As the auditorium becomes messy with paper snow, the plot becomes messy with unexplored narrative and unfulfilled intention. Were it trying to be a non-linear piece of performance theatre, its individual sketches could be celebrated as pieces of living art which seek to complement and remedy the human condition.
Unfortunately, they do not. Instead, creator Slava Polunin presents a series of semi-connected scenes which form a flimsy, undefined narrative in the first act which is casually abandoned in the second. As a consequence, much of the clowning becomes repetitive and empty and leaves the developments undeveloped.
With the pretence of a plot dutifully dropped, the talented cast of clowns have the freedom explore, with genuinely sublimity, creativity and humour, the exquisite spectrum of human emotion. There is something so recognisable, so hideously beautiful, in the careful, deliberate movement of a painted eyelid or in the stretch of a smile as it moves to reflect the one painted on.

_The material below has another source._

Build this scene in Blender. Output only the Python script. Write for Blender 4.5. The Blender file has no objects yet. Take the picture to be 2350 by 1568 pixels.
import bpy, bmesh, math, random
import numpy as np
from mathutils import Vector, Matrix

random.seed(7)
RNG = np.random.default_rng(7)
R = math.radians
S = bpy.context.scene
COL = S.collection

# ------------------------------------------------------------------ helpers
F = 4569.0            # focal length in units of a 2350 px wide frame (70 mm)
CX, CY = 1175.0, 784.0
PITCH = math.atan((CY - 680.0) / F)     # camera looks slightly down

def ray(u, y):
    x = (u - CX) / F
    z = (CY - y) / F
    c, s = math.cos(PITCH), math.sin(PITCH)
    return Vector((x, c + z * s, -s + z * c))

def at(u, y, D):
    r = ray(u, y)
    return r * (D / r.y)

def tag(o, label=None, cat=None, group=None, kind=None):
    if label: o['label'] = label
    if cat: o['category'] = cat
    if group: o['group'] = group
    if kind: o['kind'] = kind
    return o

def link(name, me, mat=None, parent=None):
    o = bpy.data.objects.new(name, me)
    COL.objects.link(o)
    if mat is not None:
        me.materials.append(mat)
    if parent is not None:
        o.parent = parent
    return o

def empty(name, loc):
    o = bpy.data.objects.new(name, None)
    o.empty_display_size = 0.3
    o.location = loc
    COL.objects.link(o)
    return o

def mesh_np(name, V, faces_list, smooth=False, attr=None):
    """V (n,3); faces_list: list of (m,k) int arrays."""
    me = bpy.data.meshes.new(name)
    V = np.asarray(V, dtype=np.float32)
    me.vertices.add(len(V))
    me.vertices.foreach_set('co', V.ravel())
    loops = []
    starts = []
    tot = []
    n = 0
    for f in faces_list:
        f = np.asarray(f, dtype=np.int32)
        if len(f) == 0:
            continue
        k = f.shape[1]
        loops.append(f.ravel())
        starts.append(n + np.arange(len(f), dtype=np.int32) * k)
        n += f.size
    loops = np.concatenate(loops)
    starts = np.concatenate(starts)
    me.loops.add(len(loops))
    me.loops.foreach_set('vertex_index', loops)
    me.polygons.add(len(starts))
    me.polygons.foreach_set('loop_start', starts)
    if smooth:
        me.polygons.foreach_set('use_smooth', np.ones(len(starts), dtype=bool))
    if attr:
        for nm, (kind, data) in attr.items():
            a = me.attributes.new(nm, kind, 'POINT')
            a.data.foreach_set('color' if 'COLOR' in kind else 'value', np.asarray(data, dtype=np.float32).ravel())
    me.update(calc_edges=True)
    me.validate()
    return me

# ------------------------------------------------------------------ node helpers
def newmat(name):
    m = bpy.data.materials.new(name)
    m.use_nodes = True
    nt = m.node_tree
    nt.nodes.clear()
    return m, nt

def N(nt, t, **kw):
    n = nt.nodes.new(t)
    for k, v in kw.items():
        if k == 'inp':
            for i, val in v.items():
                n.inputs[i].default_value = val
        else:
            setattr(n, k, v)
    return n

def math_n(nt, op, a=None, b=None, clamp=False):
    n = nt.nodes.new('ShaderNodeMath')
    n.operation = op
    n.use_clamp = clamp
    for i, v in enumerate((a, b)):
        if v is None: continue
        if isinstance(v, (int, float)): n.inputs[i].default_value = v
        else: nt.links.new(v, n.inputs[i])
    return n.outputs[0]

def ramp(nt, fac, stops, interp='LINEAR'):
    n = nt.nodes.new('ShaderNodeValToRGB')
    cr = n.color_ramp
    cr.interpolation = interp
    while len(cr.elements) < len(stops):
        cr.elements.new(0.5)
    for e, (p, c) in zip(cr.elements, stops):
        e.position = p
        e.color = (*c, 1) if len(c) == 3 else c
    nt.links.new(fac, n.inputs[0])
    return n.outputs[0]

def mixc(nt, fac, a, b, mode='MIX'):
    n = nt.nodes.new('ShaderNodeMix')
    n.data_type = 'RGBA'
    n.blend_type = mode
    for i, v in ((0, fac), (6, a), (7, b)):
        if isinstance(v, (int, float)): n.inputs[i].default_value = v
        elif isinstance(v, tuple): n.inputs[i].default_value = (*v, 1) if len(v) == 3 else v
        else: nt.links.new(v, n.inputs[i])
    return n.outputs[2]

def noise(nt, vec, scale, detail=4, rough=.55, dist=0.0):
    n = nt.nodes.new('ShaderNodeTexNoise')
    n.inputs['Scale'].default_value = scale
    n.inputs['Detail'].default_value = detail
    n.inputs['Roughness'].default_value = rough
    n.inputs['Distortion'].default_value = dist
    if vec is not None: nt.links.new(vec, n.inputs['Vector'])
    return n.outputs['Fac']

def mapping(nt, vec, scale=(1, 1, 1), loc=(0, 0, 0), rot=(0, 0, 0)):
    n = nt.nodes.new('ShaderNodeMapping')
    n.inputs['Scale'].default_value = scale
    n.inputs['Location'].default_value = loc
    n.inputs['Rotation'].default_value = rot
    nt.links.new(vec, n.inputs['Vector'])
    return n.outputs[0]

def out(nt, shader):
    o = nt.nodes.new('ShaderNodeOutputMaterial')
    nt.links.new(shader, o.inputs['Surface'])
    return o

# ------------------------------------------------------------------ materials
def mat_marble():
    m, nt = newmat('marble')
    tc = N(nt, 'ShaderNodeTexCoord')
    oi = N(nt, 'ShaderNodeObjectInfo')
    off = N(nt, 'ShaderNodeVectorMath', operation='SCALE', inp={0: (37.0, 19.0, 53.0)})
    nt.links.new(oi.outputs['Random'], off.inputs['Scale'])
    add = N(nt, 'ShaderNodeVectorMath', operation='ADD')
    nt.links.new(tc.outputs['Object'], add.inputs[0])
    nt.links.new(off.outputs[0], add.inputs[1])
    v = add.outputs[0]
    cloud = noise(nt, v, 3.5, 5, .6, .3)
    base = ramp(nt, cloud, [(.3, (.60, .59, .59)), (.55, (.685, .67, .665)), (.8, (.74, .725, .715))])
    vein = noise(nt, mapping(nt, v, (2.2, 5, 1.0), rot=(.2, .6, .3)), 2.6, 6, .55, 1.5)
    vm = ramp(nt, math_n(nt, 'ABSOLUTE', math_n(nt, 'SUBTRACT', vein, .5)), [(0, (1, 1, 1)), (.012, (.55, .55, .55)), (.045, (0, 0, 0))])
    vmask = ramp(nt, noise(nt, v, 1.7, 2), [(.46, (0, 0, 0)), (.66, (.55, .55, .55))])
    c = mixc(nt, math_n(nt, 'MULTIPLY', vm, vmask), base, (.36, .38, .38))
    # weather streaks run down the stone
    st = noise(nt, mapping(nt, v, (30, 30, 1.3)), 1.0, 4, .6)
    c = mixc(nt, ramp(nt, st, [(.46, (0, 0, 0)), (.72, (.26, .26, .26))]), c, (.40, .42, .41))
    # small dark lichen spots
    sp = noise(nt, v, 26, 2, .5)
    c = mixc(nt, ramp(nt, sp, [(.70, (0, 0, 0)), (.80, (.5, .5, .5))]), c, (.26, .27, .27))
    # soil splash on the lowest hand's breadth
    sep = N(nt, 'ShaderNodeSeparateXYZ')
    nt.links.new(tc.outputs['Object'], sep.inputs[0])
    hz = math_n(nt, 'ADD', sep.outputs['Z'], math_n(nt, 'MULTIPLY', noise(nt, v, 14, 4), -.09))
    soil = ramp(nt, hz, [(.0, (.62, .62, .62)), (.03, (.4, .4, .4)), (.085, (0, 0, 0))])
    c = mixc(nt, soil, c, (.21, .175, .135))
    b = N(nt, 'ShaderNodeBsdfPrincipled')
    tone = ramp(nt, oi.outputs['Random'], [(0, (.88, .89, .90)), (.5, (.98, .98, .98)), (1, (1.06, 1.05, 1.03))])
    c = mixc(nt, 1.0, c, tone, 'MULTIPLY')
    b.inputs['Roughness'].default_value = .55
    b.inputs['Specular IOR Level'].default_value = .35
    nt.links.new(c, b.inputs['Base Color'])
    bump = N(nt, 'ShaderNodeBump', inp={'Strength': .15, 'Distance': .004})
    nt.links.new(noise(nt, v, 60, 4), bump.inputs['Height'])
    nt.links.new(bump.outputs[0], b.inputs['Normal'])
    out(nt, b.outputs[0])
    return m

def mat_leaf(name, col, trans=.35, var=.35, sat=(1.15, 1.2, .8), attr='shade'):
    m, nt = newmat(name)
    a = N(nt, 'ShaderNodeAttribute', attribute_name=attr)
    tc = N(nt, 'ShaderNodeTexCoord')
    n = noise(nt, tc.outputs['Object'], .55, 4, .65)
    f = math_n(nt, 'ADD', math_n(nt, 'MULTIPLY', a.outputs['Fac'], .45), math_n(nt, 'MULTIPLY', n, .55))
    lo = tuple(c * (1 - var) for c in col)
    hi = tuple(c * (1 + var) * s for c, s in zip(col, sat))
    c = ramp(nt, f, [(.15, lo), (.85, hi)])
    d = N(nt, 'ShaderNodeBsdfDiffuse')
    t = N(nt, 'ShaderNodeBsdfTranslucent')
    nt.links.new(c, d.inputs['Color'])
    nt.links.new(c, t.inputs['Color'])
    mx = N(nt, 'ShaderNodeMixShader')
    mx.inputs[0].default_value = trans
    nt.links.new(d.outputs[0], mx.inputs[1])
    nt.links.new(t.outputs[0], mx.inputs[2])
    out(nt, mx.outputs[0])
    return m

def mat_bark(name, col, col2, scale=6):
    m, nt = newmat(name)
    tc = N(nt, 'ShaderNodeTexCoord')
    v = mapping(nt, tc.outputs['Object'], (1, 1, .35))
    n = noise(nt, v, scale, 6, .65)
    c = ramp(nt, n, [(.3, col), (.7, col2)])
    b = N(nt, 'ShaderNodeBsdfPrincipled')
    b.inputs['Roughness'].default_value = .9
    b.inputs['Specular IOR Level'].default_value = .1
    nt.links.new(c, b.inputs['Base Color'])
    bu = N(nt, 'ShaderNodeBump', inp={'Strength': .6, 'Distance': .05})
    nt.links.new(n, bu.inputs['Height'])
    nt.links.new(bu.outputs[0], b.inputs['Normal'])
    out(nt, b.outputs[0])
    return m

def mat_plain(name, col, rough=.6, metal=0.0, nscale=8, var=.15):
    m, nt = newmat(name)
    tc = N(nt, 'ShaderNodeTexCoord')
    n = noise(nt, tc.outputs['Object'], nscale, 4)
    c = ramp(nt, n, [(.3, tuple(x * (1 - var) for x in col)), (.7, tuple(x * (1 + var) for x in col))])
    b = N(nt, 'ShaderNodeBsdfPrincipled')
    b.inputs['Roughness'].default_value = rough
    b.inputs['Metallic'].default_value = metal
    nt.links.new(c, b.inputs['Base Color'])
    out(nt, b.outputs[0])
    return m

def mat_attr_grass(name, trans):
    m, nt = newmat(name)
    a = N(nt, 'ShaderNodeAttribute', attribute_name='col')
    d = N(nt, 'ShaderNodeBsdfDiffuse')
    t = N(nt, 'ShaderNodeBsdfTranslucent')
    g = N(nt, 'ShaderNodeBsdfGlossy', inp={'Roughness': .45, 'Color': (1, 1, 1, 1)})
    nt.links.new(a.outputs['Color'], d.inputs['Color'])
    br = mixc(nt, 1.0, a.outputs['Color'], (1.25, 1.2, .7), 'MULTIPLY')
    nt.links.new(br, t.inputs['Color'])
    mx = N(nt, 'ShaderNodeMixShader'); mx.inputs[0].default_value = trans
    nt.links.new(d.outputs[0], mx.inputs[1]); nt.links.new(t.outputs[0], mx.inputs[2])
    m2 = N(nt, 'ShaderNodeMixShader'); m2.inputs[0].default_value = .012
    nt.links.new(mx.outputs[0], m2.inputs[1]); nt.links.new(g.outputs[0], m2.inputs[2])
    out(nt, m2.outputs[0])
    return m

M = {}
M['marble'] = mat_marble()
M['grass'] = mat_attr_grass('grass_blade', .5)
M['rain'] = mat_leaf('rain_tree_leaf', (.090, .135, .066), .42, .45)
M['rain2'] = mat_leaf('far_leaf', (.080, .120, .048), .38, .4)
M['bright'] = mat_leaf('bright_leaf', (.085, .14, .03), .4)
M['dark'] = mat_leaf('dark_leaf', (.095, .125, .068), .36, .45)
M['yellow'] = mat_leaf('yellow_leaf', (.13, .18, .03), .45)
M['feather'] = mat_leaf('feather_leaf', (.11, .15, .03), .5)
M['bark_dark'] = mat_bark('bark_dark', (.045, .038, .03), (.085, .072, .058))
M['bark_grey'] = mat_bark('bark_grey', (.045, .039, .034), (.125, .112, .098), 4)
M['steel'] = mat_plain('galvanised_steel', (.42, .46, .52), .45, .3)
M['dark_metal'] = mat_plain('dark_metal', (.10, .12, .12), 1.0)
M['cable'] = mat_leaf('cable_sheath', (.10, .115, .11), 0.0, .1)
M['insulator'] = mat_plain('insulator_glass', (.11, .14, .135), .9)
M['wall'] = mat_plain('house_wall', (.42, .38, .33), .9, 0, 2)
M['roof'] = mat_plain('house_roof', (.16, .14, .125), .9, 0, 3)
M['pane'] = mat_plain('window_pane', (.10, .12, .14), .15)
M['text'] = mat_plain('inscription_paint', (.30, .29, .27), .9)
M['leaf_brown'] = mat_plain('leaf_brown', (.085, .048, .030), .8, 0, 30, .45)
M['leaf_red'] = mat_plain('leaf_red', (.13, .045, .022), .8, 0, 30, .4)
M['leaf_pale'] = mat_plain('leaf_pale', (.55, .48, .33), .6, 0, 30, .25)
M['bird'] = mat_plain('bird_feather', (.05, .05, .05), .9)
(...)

It would be impossible not to gasp with delight at the feats of design and execution which are on display here. Slava’s Snowshow is no ordinary theatrical experience: it tests the boundaries of the stage and quite literally blows its audience away with its effects. And yet, these effects dwarf much of the production’s well-crafted subtlety, leaving it to be little more than theatrical ball pit, colourful and exciting but at times hollow and weightless.